The DFS immediately returns without incrementing the counter.
| Step | Action | Count |
|---|---|---|
| Root is None | Return True | 0 |
Final answer:
0
Example 3
Input: [5,5,5,5,5,null,5]
Tree:
5
/ \
5 5
/ \ \
5 5 5
Every subtree satisfies the uni-value condition.
| Current Node | Valid? | Count |
|---|---|---|
| Left leaf 5 | Yes | 1 |
| Middle leaf 5 | Yes | 2 |
| Left subtree 5 | Yes | 3 |
| Right leaf 5 | Yes | 4 |
| Right subtree 5 | Yes | 5 |
| Root 5 | Yes | 6 |
Final answer:
6
Complexity Analysis
| Measure | Complexity | Explanation |
|---|---|---|
| Time | O(n) | Each node is visited exactly once |
| Space | O(h) | Recursion stack depth equals tree height |
The algorithm performs a single DFS traversal of the tree. Each node does constant work after processing its children, so total time is linear in the number of nodes.
The space complexity comes from recursive call stack usage. In a balanced tree, the height is O(log n). In the worst case of a skewed tree, the height becomes O(n).
Test Cases
# Definition for testing
class TreeNode:
def __init__(self, val=0, left=None, right=None):
self.val = val
self.left = left
self.right = right
class Solution:
def countUnivalSubtrees(self, root):
count = 0
def dfs(node):
nonlocal count
if node is None:
return True
left_is_unival = dfs(node.left)
right_is_unival = dfs(node.right)
if not left_is_unival or not right_is_unival:
return False
if node.left and node.left.val != node.val:
return False
if node.right and node.right.val != node.val:
return False
count += 1
return True
dfs(root)
return count
sol = Solution()
# Example 1
root1 = TreeNode(5)
root1.left = TreeNode(1)
root1.right = TreeNode(5)
root1.left.left = TreeNode(5)
root1.left.right = TreeNode(5)
root1.right.right = TreeNode(5)
assert sol.countUnivalSubtrees(root1) == 4 # mixed valid and invalid subtrees
# Example 2
assert sol.countUnivalSubtrees(None) == 0 # empty tree
# Example 3
root3 = TreeNode(5)
root3.left = TreeNode(5)
root3.right = TreeNode(5)
root3.left.left = TreeNode(5)
root3.left.right = TreeNode(5)
root3.right.right = TreeNode(5)
assert sol.countUnivalSubtrees(root3) == 6 # all subtrees valid
# Single node
root4 = TreeNode(7)
assert sol.countUnivalSubtrees(root4) == 1 # single node is always uni-value
# Root invalid, children valid
root5 = TreeNode(1)
root5.left = TreeNode(1)
root5.right = TreeNode(2)
assert sol.countUnivalSubtrees(root5) == 2 # only leaves qualify
# Skewed tree with same values
root6 = TreeNode(3)
root6.right = TreeNode(3)
root6.right.right = TreeNode(3)
assert sol.countUnivalSubtrees(root6) == 3 # every subtree valid
# Skewed tree with differing values
root7 = TreeNode(1)
root7.right = TreeNode(1)
root7.right.right = TreeNode(2)
assert sol.countUnivalSubtrees(root7) == 1 # only last leaf valid
# Negative values
root8 = TreeNode(-1)
root8.left = TreeNode(-1)
root8.right = TreeNode(-1)
assert sol.countUnivalSubtrees(root8) == 3 # negative values handled correctly
| Test | Why |
|---|---|
[5,1,5,5,5,null,5] |
Standard mixed-case example |
[] |
Empty tree boundary case |
[5,5,5,5,5,null,5] |
Entire tree is uni-value |
| Single node tree | Smallest non-empty input |
| Root differs from one child | Ensures invalid parent detection |
| Skewed identical tree | Tests recursion depth and chaining |
| Skewed differing tree | Ensures partial validity handling |
| Negative values | Confirms value range handling |
Edge Cases
Empty Tree
An empty tree contains no subtrees, so the correct answer is 0.

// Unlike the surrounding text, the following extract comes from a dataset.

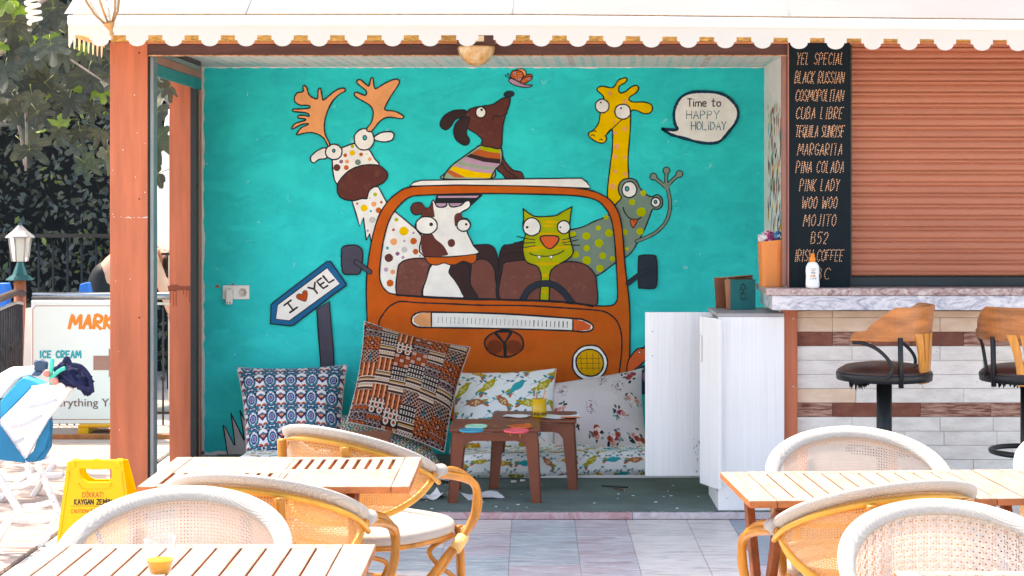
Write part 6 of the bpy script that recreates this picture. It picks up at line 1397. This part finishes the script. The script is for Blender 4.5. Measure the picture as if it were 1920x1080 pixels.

This case can cause bugs if the implementation assumes the root always exists. The solution handles this naturally because the DFS immediately returns True for None, while the counter remains zero.
Single Node Tree
A single node is always a uni-value subtree because there are no differing descendants.
Some implementations incorrectly require both children to exist before validating a subtree. This solution avoids that issue by treating missing children as valid.
Parent Matches One Child but Not the Other
Consider:
1
/ \
1 2
The leaf nodes are valid uni-value subtrees, but the root subtree is not.
A common mistake is checking only whether child subtrees are valid without comparing child values to the parent value. The implementation explicitly checks both child values before counting the current subtree.
Skewed Trees
A tree shaped like a linked list can expose recursion issues or incorrect assumptions about balanced structure.
For example:
1
\
1
\
1
Every subtree should count correctly. Since the algorithm only depends on recursive subtree validity and local comparisons, it works correctly regardless of tree shape.